Hey, ladies. You may have been too busy walking your dog in the park or working on your career or discovering your own personal happiness to hear the most recent clarion call from Rome, but the Pope has put out a formal request that you start bearing fruit. Of the human baby kind.

In a homily at the Vatican last week, the pontiff remarked that the "culture of well-being" has convinced people that it's better not to have children. "That way you can see the world, go on holidays; you can have a house in the country and be carefree," he said. "Maybe it is better, more convenient, to have a little dog, two cats; and the love goes to the two cats and the little dog."

But, he warned, you will die of bitter loneliness. In your cabin. In wine country. With a belly full of farmstead cheese and unwavering unconditional love from Fido at your feet. (This whole "culture of well-being" sounds like a real hell on earth.)

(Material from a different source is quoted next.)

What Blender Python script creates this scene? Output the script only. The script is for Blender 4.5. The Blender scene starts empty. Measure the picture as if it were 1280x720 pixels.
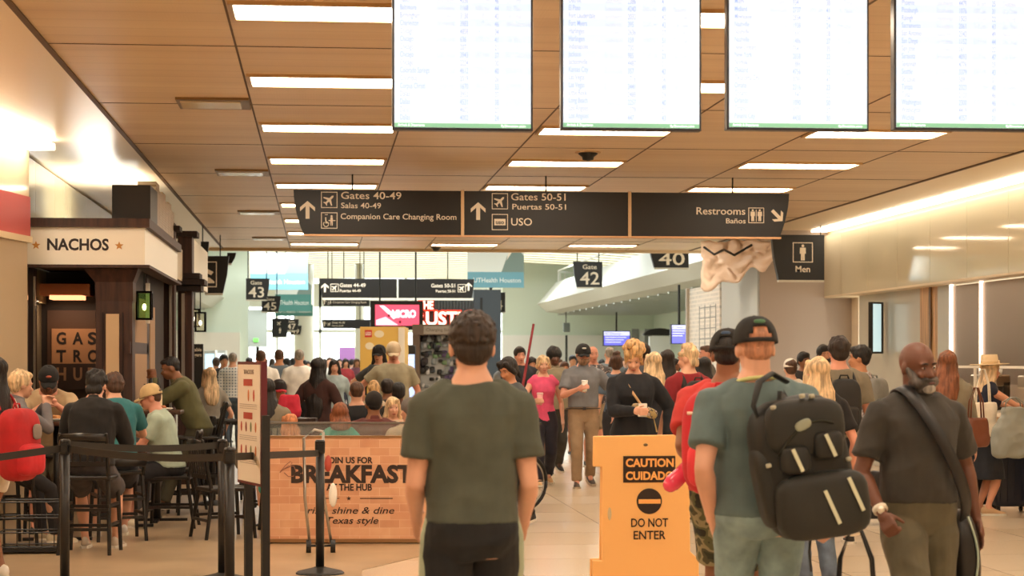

Of course, the Pope is making the plea to produce to "married women," but the fact is, fewer women in general are having children, and many more are eschewing marriage all together. According to a report last year from the National Center for Family and Marriage Research, the marriage rate is now 31 percent, the lowest it's been in a century. And according to Pew Research and Demographic Trends, nearly one-in-five American women ends her childbearing years without having borne a child, compared with one-in-ten in the 1970s.

While the percentage of married households is experiencing a cliff dive (a nearly 20 percent decline since 1970), there's a dramatic uptick in "non-family households," defined by the U.S. Census Bureau as people who live alone or share their residence with only unrelated individuals. In Minnesota, non-family households now make up about 35 percent of all households. That's an increase of about 27 percent since 1990.

What's more, "householders living alone" constitute about 28 percent of all Minnesota households. It's true: Nearly 1 in 3 people in Minnesota lives alone.

(Note: When a married couple with children becomes empty nesters, they are still counted as a "married-couple family." Yet when children move out of a one-parent family household, a parent living alone is counted as "non-family." Still, it's a dramatic increase in "householders living alone.")

While talking heads and cultural theorists search for reasons for the marriage and childbearing decline, speculating on everything from rising awareness of feminist values to economic issues to marrying later in life, the fact remains that a majority of Americans spend a larger period of their adult life outside of marriage than ever before, and fewer women are choosing to have children.

And given that the number of people living alone, cohabitating, or raising children alone could outnumber married-couple families in the next decade ("Married-couple families" only make up 51 percent of all Minnesota households) perhaps we need to start re-thinking how the Census Bureau defines people in "non-families". "Individuals" sounds like a good start.